>> Start Given entries
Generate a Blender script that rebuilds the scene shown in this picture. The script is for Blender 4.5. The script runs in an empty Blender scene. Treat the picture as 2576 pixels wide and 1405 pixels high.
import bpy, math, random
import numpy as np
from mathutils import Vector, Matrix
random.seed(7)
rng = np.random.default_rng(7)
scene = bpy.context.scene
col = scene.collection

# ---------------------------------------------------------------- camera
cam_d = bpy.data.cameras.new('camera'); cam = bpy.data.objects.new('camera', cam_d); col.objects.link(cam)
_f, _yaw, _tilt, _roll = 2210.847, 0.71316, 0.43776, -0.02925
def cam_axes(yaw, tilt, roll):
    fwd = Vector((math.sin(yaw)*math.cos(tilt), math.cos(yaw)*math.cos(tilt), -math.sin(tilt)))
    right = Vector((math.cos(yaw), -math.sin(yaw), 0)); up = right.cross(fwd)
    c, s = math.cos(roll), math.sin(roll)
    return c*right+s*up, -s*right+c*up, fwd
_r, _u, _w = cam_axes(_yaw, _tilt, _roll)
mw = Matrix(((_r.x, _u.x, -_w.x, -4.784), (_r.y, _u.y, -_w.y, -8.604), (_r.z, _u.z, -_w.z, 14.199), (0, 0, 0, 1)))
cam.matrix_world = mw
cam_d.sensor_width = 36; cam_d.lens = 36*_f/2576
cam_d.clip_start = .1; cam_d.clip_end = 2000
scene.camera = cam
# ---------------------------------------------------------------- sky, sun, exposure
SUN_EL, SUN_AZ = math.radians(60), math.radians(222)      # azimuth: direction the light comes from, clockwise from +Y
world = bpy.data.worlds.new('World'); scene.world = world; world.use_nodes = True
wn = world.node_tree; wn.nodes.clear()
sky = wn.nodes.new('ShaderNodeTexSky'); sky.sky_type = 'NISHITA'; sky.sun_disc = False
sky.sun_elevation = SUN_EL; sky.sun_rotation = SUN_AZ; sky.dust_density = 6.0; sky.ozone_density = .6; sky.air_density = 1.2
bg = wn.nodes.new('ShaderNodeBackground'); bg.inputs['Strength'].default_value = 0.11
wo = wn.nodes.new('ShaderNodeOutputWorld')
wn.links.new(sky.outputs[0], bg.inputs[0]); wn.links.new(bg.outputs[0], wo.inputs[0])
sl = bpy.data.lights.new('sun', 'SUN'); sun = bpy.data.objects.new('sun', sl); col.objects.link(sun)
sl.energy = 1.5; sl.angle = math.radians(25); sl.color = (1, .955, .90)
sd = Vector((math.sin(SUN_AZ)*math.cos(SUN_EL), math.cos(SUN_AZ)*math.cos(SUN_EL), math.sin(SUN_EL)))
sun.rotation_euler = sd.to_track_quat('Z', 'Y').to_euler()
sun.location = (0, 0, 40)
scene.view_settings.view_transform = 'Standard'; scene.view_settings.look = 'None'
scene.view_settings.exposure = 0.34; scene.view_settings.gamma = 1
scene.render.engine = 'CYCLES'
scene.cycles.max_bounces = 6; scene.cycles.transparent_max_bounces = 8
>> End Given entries
>> Start Given entries
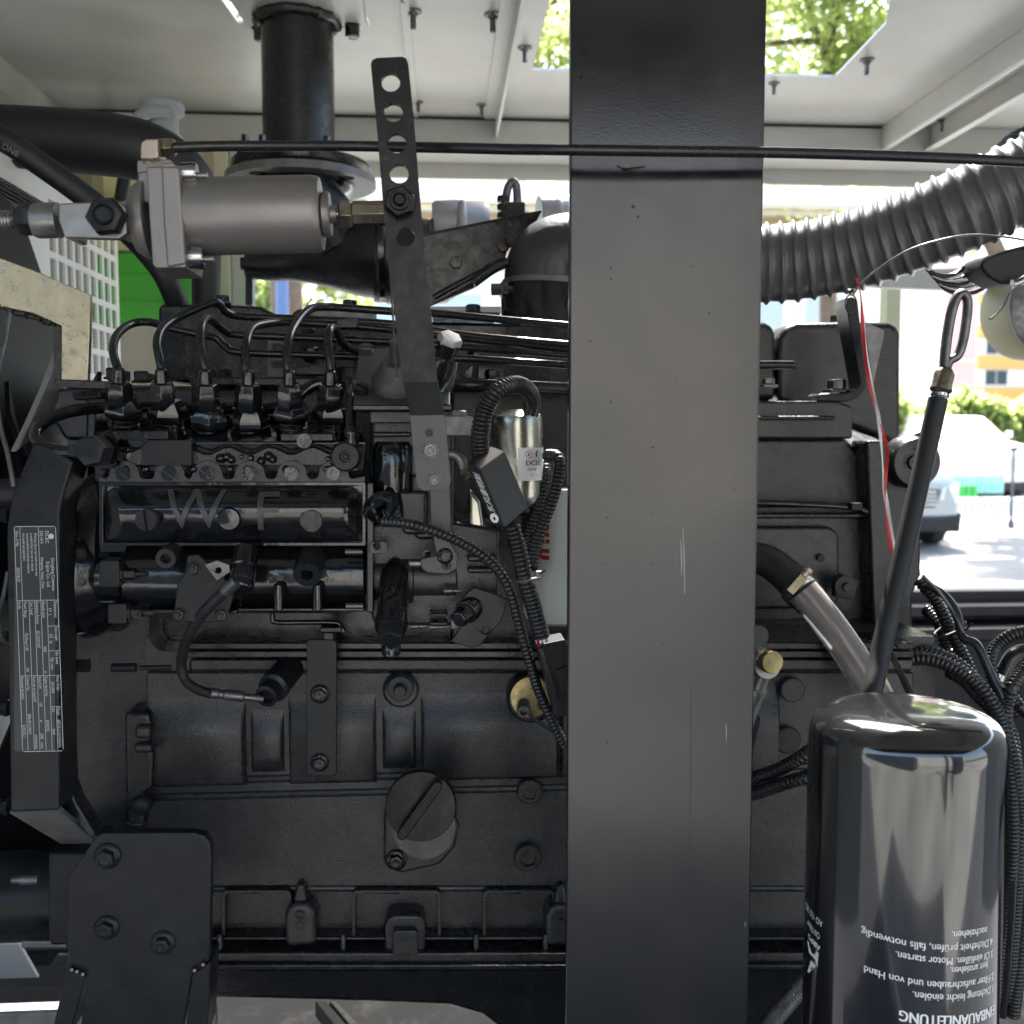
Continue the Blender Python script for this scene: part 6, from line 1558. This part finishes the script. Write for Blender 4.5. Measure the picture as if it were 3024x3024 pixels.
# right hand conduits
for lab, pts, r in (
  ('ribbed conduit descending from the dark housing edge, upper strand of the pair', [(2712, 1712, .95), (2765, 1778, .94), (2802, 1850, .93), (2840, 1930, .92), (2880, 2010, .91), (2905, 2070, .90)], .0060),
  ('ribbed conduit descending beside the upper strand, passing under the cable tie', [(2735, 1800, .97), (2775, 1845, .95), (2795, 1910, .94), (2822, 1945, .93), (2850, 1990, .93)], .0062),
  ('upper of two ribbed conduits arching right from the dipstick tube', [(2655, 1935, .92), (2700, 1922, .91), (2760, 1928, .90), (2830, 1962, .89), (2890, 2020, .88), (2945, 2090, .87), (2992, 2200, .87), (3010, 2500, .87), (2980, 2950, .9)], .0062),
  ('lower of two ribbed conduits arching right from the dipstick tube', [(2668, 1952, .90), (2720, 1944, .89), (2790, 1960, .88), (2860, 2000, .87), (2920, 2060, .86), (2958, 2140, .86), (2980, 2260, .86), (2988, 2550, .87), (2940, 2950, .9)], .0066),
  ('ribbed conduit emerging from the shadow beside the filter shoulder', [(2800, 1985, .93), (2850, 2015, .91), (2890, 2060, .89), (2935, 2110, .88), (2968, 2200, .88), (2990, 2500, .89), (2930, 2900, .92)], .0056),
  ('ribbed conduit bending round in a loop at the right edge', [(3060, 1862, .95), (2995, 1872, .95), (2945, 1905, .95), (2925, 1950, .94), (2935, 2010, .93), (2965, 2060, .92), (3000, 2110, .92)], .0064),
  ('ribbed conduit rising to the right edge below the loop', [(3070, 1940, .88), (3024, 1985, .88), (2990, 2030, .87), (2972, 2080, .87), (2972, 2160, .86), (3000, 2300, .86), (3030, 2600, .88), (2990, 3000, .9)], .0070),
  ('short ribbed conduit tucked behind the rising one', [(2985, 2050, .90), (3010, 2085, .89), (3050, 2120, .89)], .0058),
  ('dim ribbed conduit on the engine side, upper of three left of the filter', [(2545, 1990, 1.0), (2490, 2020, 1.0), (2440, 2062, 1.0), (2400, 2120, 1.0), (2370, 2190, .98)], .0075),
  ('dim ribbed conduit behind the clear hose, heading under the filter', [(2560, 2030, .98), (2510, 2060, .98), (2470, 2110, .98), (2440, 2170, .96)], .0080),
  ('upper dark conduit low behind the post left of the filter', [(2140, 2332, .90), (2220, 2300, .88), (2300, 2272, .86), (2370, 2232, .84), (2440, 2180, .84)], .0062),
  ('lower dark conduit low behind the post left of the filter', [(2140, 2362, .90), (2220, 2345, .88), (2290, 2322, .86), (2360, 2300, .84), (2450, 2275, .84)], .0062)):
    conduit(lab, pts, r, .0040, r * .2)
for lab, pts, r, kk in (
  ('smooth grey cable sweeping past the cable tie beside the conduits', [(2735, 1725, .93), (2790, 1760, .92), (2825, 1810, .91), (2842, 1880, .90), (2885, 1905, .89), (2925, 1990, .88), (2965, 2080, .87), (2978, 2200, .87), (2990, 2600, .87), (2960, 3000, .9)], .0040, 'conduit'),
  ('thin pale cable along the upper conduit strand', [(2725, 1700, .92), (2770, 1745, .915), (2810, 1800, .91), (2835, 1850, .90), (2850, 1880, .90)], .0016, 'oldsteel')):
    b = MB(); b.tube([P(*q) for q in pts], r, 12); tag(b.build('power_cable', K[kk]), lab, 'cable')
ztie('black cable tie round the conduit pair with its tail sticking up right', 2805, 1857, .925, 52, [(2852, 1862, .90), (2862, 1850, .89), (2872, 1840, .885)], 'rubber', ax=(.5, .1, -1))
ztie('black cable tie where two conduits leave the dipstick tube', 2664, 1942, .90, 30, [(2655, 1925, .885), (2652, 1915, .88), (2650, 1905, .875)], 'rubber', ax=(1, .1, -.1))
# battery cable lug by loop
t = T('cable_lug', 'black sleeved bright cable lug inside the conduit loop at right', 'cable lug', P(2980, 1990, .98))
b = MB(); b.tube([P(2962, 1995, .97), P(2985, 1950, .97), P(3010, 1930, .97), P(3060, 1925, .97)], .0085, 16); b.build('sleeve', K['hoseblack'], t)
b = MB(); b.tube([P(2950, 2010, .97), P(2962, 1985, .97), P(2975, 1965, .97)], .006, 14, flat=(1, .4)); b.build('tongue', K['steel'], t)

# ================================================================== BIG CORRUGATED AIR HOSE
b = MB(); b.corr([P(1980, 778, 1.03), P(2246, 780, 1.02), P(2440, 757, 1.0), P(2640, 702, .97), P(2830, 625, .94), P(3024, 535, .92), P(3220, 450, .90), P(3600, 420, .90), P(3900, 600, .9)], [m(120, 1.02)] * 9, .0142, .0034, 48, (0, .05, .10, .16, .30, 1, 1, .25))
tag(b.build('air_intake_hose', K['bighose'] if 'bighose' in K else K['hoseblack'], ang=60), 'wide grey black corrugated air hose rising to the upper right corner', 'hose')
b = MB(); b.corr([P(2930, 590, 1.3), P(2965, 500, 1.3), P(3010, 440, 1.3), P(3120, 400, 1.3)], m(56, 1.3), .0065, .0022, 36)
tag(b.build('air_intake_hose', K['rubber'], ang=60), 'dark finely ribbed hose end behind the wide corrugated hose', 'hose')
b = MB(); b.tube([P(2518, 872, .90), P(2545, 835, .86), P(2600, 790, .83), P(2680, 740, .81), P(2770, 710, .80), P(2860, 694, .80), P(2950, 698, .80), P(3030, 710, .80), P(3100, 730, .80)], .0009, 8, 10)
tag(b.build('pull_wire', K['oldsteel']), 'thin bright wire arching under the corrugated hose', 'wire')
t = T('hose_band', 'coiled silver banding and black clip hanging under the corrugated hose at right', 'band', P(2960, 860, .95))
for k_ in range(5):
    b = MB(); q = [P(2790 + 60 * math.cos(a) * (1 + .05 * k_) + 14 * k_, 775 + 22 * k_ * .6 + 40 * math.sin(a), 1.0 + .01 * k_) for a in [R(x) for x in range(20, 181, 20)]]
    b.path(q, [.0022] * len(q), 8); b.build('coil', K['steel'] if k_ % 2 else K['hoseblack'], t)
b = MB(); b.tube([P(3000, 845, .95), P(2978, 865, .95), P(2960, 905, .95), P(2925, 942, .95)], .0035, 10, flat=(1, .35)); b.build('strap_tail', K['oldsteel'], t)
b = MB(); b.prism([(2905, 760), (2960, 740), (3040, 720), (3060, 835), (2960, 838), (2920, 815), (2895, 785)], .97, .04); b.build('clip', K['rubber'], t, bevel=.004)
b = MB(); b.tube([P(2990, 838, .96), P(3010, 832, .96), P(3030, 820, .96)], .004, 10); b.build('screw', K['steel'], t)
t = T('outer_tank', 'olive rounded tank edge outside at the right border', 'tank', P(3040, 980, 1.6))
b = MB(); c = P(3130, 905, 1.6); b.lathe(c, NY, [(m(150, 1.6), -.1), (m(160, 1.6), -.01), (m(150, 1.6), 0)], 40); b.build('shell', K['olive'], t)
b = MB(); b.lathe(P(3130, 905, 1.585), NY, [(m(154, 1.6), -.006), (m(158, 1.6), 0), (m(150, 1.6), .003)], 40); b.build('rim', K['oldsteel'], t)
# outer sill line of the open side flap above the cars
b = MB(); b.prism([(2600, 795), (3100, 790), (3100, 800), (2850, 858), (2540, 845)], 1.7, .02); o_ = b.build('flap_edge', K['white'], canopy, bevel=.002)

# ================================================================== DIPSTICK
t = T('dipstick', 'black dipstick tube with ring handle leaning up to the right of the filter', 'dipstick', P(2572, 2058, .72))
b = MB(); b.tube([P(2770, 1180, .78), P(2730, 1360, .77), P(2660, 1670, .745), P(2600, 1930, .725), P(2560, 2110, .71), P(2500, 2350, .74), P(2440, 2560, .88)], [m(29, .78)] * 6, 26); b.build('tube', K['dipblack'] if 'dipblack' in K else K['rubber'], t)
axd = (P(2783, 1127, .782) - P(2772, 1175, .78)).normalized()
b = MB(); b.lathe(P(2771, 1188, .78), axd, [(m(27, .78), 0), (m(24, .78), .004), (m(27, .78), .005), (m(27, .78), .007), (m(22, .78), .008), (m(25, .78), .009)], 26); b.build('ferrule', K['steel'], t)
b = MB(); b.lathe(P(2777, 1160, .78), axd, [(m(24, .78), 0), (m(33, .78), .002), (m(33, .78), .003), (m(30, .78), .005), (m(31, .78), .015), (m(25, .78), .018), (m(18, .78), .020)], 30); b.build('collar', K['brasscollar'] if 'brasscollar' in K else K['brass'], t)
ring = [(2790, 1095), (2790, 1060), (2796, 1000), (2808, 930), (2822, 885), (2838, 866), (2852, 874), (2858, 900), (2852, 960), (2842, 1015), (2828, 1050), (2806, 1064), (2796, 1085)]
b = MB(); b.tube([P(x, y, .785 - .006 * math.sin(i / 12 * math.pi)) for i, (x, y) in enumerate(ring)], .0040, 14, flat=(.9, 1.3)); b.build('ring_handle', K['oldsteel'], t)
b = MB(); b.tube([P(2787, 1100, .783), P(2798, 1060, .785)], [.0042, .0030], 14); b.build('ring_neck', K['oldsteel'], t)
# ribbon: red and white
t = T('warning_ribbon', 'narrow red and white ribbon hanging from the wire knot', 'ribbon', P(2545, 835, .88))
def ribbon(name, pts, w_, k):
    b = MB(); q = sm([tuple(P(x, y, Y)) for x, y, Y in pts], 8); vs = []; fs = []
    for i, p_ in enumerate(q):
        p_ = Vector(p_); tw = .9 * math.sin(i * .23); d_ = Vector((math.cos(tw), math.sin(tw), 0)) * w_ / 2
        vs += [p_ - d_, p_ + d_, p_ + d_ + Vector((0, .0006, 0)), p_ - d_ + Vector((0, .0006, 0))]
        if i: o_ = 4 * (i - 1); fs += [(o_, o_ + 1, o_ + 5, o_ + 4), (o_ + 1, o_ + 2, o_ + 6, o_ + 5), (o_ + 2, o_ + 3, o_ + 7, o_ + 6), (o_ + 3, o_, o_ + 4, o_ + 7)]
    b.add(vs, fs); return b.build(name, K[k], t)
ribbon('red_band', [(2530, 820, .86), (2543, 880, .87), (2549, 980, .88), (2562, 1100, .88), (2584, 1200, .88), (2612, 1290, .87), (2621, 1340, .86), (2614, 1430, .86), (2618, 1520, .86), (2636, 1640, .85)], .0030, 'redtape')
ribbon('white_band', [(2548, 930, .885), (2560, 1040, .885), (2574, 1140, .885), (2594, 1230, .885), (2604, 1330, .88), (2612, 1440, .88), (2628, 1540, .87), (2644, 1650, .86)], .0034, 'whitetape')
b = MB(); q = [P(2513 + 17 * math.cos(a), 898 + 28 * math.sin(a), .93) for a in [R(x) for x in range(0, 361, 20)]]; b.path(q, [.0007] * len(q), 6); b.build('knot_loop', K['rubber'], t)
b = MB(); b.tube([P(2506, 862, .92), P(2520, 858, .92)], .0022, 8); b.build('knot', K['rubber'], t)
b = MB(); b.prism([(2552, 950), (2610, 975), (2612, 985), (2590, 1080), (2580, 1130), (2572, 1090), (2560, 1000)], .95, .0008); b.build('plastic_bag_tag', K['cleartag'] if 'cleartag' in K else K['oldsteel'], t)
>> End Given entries
What you will do → The answer must consist solely of the number of lines in the entries that contain the word "picture".

Solution for this exercise → 2